The two admittances we require are thus

$$Y_{11} = \dfrac{i \omega u_1}{F_1} = \dfrac{i \omega}{k_p} -\dfrac{i c_p}{E_p A_p} \cot \dfrac{\omega L_p} {c_p} \tag{14}$$

and $$Y_{12} = -\dfrac{i \omega u_3}{F_1} = \dfrac{i c_p}{E_p A_p \sin \omega L_p/c_p} , \tag{15}$$

and, taking advantage of the symmetry, the $2 \times 2$ admittance matrix for the soundpost model is

$$Y_p = \begin{bmatrix} Y_{11} & Y_{12} \\Y_{12} & Y_{11}\end{bmatrix} . \tag{16}$$

To avoid any problems with infinities, it is useful to incorporate some damping into the model.
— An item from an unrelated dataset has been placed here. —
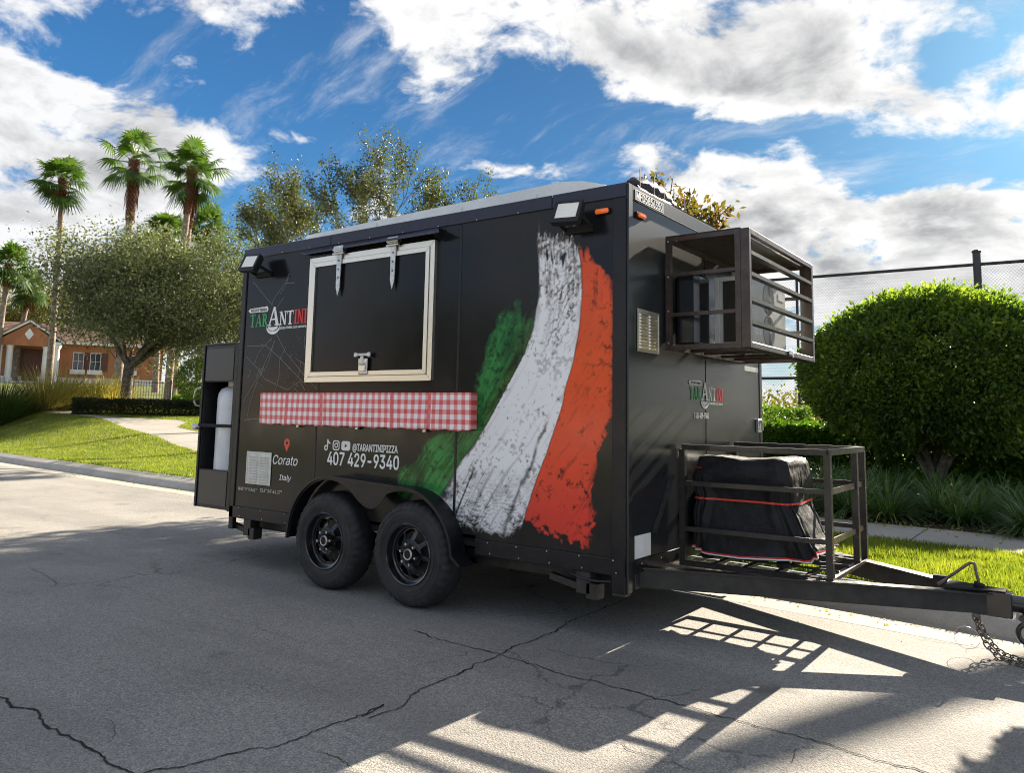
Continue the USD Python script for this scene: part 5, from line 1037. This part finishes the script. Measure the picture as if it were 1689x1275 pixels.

A simple way to do this is to replace $\omega L_p/c_p$ in the trigonometric expressions in equations (14) and (15) by the complex form

$$\dfrac{\omega L_p}{c_p} \left[ 1 – \dfrac{i}{2Q_p} \right] \tag{17}$$

where $Q_p$ is the Q-factor of axial resonances of the post. For the purposes of computation, the value $Q_p = 300$ was used.